Thursday, January 5, 2012

2011 In Review

I feel that last year was about closure in many ways. It was about realizing that this part of my life was reaching an end and that it was time to move on. I have felt for so long this yearning and desire to find a place where I can belong. To find a place where people can love me and accept me for who I am. What began in boredom and the hoped for desire of finding friends has ending in coming full circle and saying goodbye to so many friends. But I will talk about those groups in subsequent posts.

I went to BYU originally because I thought that God had wanted me to and that this had been confirmed by my acceptance into the school. But what began with such heartache, loneliness, and sense of loss has ended with friendship, community, and hope. BYU may have been the place and time that saw the destruction of so much of what I had built throughout my childhood. It saw the end of my hopes from when I was child to one day marry a woman, my belief in God, my desire to follow conservative politics, my desire to fit in, and my hope to create a life filled with money. But what I got in return was something far greater: a true and better understanding of who I am, the hope to create something better for myself, an odyssey into my soul, friends that truly care, and a community that is built around love and common purpose.

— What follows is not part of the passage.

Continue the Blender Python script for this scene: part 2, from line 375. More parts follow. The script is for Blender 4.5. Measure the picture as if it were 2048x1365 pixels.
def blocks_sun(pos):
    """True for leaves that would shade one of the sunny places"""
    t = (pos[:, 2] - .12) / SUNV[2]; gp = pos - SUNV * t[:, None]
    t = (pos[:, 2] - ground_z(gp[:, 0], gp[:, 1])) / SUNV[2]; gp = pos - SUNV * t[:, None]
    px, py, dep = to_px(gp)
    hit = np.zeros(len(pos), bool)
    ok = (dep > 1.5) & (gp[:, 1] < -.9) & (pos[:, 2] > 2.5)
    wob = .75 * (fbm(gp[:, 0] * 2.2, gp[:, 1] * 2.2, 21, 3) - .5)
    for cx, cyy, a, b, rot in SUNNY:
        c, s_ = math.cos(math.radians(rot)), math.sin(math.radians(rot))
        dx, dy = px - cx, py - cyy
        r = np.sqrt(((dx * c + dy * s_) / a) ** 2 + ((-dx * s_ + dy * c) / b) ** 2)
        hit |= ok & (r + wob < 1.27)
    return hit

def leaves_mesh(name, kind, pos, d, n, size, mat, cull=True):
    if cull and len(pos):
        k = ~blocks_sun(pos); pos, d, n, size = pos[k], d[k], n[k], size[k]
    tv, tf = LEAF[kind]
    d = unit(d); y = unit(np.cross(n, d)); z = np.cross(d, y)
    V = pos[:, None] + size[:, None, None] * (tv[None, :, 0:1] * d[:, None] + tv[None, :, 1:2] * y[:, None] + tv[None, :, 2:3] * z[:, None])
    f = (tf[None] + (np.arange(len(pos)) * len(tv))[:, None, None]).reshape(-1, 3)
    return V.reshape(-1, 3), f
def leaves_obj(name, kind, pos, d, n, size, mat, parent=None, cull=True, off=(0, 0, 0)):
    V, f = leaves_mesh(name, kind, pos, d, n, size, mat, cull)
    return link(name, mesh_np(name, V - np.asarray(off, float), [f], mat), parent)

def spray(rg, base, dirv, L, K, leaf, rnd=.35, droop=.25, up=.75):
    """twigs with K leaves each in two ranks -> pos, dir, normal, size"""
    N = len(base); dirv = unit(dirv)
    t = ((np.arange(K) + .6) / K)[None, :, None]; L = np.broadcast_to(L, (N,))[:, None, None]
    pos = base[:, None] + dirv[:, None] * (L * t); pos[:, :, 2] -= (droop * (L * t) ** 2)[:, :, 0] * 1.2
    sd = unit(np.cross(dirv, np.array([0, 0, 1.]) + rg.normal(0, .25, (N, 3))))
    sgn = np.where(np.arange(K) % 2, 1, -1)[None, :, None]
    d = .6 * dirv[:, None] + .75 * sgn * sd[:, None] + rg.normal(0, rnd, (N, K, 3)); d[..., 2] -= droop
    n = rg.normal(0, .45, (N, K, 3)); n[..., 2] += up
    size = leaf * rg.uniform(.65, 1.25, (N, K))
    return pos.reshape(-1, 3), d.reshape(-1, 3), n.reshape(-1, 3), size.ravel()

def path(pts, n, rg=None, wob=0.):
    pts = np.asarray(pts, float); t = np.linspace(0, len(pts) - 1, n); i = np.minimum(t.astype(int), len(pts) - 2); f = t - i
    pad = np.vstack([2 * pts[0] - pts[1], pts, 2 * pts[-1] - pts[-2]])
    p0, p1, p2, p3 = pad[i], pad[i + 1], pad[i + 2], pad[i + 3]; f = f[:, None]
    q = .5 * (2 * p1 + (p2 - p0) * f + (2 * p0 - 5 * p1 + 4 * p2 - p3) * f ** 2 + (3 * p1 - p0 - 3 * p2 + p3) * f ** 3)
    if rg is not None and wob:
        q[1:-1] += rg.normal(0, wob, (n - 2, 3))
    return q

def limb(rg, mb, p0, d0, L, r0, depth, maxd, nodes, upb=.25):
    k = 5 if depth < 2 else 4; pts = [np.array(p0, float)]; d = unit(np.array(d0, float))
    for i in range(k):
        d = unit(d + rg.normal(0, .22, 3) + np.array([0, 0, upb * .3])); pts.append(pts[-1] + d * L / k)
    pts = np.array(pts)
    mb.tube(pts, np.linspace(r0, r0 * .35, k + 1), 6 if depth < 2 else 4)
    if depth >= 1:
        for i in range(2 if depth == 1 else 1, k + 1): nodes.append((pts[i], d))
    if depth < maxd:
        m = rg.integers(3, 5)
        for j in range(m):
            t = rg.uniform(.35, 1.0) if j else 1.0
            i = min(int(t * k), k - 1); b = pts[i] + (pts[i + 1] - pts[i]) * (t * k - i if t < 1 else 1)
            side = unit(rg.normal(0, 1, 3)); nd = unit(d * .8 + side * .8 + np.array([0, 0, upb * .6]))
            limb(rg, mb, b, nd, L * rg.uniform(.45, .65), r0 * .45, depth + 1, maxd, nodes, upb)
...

I have walked the campus of BYU for several years. I have yearned to be like those couples that walk around holding hands. While I still am not dating anyone, I feel so happy and at peace knowing that I am fine with being me. I am not perfect and have no real expectation of every being that. But I still have the choice to improve my life as I see fit. This desire reached it's highest level this past year when I moved away from BYU approved housing and the superficiality of so many people I have known there. I moved in with friends that were gay at two different times and set about rebuilding my life. It was hard and it was difficult and I had to face several brutal truths about me.

I spent half of the year still clinging to the hope that I could somehow keep my parents in my life even as I slowly drifted away. But my best friend pointed out to me that in doing so I belittled those around me by hiding them from my parents. My life seemed to blow apart over the summer when I got in a huge fight with my dad. It revealed to me how little I had succeeded in winning his approval of me. And when I was forced to confront that, I came to the initially sad but ultimately freeing realization that since I couldn't get their approval I should give up and focus on gaining approval from me.

This past year I felt lost as I struggled to find a home. I felt safe and then exposed and vulnerable. I felt lost and adrift when I thought I had lost my parents. My whole world seemed to fall apart then. But now I realize that it was a blessing in disguise (not a religious one). It made me stronger and helped me accept that I can make it on my own. That I had to now.

My parents are still in my life although distance both emotional and physical is still there. Our future is uncertain but I now know that I can keep moving forward, with or without them. I know now that I can say goodbye to them if I must and with only minimal bitterness. I know I can now forgive and let go if need me. That I can pursue a life of supreme happiness and peace whether they choose to join with me or in it or not.

This past year taught me that it's time to say goodbye. It's time to bid adieu to this place I called home, however horrible and wonderful it was, for the past five years. I have fought so far against my depression while there and in the process came out, left God, and gained people that have not filled the void in my heart but healed that rift and provided fertile soil for a garden of peace to grow within, so to speak.

Goodbyes are the hardest thing of all to do. To end what was originally the potential of near unlimited experiences with someone makes me want to cry at times. To know my most cherished experiences are not in the present but the ever growing past is something that reduces me to sorrow.

Yet, goodbyes have occurred. I have said goodbye to BYU and to too many friends. This past year, I almost said goodbye to my parents. I said goodbye to so much selfishness.

Still to review:
atheist group
Emotional Rollercoaster

The anticipation is just killing me...

1 comment:

  1. I'm not sure that the emotional roller-coaster ever totally goes away...

    I'm sorry it was such a rough year my friend.